Dans ce travail, comme je l’ai déjà dit, ne m’ont pas été d’un mince secours les écrits de Lorenzo Ghiberti, de Domenico Ghirlandajo et de Raphaël d’Urbin ; si je leur ai prêté foi, j’ai néanmoins toujours voulu comparer leur dire avec la vue des œuvres, car on sait bien que la longue pratique apprend aux peintres désireux de savoir à ne pas regarder les diverses manières des artistes autrement que ne fait un archiviste savant et expérimenté des écrits divers et variés de ses semblables, ou que ne fait chacun des caractères de ses amis les plus familiers et des plus proches parents.

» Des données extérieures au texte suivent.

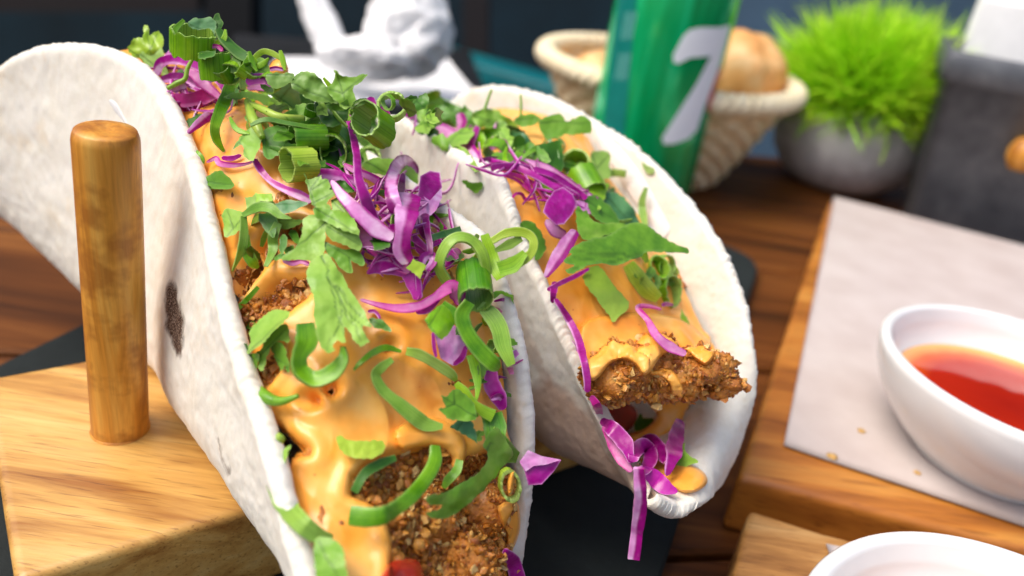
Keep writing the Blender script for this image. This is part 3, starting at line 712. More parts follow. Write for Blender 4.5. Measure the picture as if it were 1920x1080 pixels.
def solid(Vt, Vb, Fc, name, mat, parent, at):
    n = len(Vt); e = {}
    for f in Fc:
        for a, b in ((f[0], f[1]), (f[1], f[2]), (f[2], f[0])): e[(a, b)] = 1
    be = [(a, b) for (a, b) in e if (b, a) not in e]
    F2_ = np.vstack([Fc, Fc[:, ::-1] + n] + ([np.array([[b, a, a + n] for a, b in be]), np.array([[b, a + n, b + n] for a, b in be])]))
    return mk(name, np.vstack([Vt, Vb]), F2_, mat, parent, True, np.vstack([at, at]), sharp=50)
def planefit(V2, D):
    A_ = np.c_[V2, np.ones(len(V2))]; k, *_ = np.linalg.lstsq(A_, D, rcond=None); return k
def leafy(name, mat, poly, lift=.25, base=None, tilt=(0, 0), curl=.10, th=.028, lab=None, cat='herb leaf', grp=None, d=None, smooth=0, parent=None, veins=True, pale=0, seed=None, rag=1.2, fold=0):
    poly = np.asarray(poly, float); seed = seed if seed is not None else int(poly[0][0] * 5 + poly[0][1])
    if mat in ('leaf', 'leafd', 'leafb') and not smooth: smooth = 4
    sz = np.ptp(poly, axis=0).max(); V2, Fc, e = meshpoly(poly, max(2.4, sz / 44), smooth)
    if mat != 'cab': V2 = V2 + (np.c_[fbm(np.c_[V2 / 7., V2[:, 0] * 0 + seed], 1, 2, 1), fbm(np.c_[V2 / 7., V2[:, 0] * 0 + seed], 1, 2, 6)] * 3.0 * np.clip(1 - e / 6, 0, 1)[:, None])
    # depth plane below the leaf
    if d is None:
        smp = V2[::max(1, len(V2) // 40)]; D = depths(smp); kf = planefit(smp, np.minimum(D, np.median(D) + .8))
        kf[:2] = np.clip(kf[:2], -.012, .012); cen = V2.mean(0); kf[2] = np.percentile(D, 25) - kf[:2] @ cen
    else: kf = np.array([0, 0, min(float(d), float(np.percentile(depths(V2[::max(1, len(V2) // 30)]), 20)) - .15)])
    cen = V2.mean(0)
    D = V2 @ kf[:2] + kf[2] - lift + (V2[:, 0] - cen[0]) / 100 * tilt[0] + (V2[:, 1] - cen[1]) / 100 * tilt[1]
    p3 = np.c_[V2 / 60., np.full(len(V2), seed * .13)]
    D = D + fbm(np.c_[V2 / 11., V2[:, 0] * 0 + seed], 1, 2, 3) * .012 + fbm(p3, 1.1, 2, seed) * curl + fbm(p3, 2.4, 2, seed + 5) * curl * .18
    if fold:                                               # gutter along the long axis
        u, s_, vt = np.linalg.svd(V2 - cen, full_matrices=False); tt = (V2 - cen) @ vt[1]; D = D - fold * np.abs(tt) / (np.abs(tt).max() + 1e-9)
    C = np.array([P(x, y, z) for (x, y), z in zip(V2, D)])
    r = C - CAM; r /= np.linalg.norm(r, axis=1, keepdims=True)
    k0 = np.full(len(V2), float(pale))
    k1 = np.zeros(len(V2))
    if veins:
        b = np.asarray(base if base is not None else poly[0], float); q = poly; rad = np.hypot(*(q - cen).T)
        tips = [q[i] for i in range(len(q)) if rad[i] >= rad[i - 1] and rad[i] >= rad[(i + 1) % len(q)] and np.hypot(*(q[i] - b)) > sz * .3]
        wv = V2 + np.c_[fbm(p3, 2, 2, seed + 8), fbm(p3, 2, 2, seed + 9)] * sz * .05
        main = max(tips, key=lambda z: np.hypot(*(z - b))) if tips else cen
        for tp in tips:
            a0 = b if tp is main else b + (main - b) * min(.6, .15 + .5 * RNG.rand()); ab = tp - a0; u_ = np.clip(((wv - a0) @ ab) / (ab @ ab + 1e-9), 0, .93)
            dist = np.hypot(*(wv - a0 - u_[:, None] * ab).T); k1 = np.maximum(k1, np.clip(1.25 - dist / (1.5 + sz * .004), 0, 1) * .9 * (1 - u_ * .5))
    edge_ = np.clip(1 - e / 2.6, 0, 1) * (.8 if mat == 'cab' else .3)
    if mat == 'cab': k0 = np.clip(k0 + .35 * fbm(p3, 3, 3, seed + 4) * (k0 > .3), 0, 1); k1 = k1 * 0
    at = np.stack([np.clip(k0 + edge_ * (1 - k0), 0, 1), k1, k1 * 0], -1)
    # orient so that the outside faces the camera
    a, b_, c_ = C[Fc[0]]; 
    if np.cross(b_ - a, c_ - a) @ (CAM - a) < 0: Fc = Fc[:, ::-1]
    return finish(solid(C, C + r * th, Fc, name, MAT[mat], parent, at), lab, cat, grp)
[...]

À présent, si j’ai atteint le but que j’ai souhaité, à savoir d’instruire à la fois et d’amuser, je me déclarerai entièrement satisfait ; et s’il en est autrement, je serai tout de même content, ou tout au moins ma peine sera allégée, ayant été consacrée à un travail si honorable, et qui doit me rendre digne d’indulgence, sinon de pardon, de la part des gens de mérite. Mais, pour en venir désormais à la fin d’un si long discours, j’ai écrit en peintre, dans l’ordre et le style que j’ai crus les meilleurs. Quant à la langue que je parle, qu’elle soit florentine ou toscane, et quant au style que j’ai cherché à rendre aussi facile et aussi aisé que j’ai pu, j’ai laissé de côté les périodes longues et ornées, ainsi que le choix des termes propres et les autres ornements du parler et de l’écrire doctement, à ceux qui n’ont pas, comme moi, plutôt les pinceaux que la plume à la main, ou plutôt la tête aux dessins qu’aux écrits. Si j’ai répandu dans cet ouvrage quantité d’expressions propres à nos arts, dont par aventure les plus grandes illustrations de notre langue se sont servies, je l’ai fait parce que je ne pouvais pas faire autrement, et pour être compris de vous autres artistes, pour lesquels, comme je l’ai déjà dit, j’ai particulièrement entrepris cet ouvrage. Au reste, comme j’ai fait pour le mieux, acceptez de bonne grâce, et ne me demandez pas ce que je ne pourrais ou ne saurais faire, vous déclarant satisfaits de ma bonne volonté, et du désir que j’ai eu et que j’aurai toujours de servir et de plaire à autrui.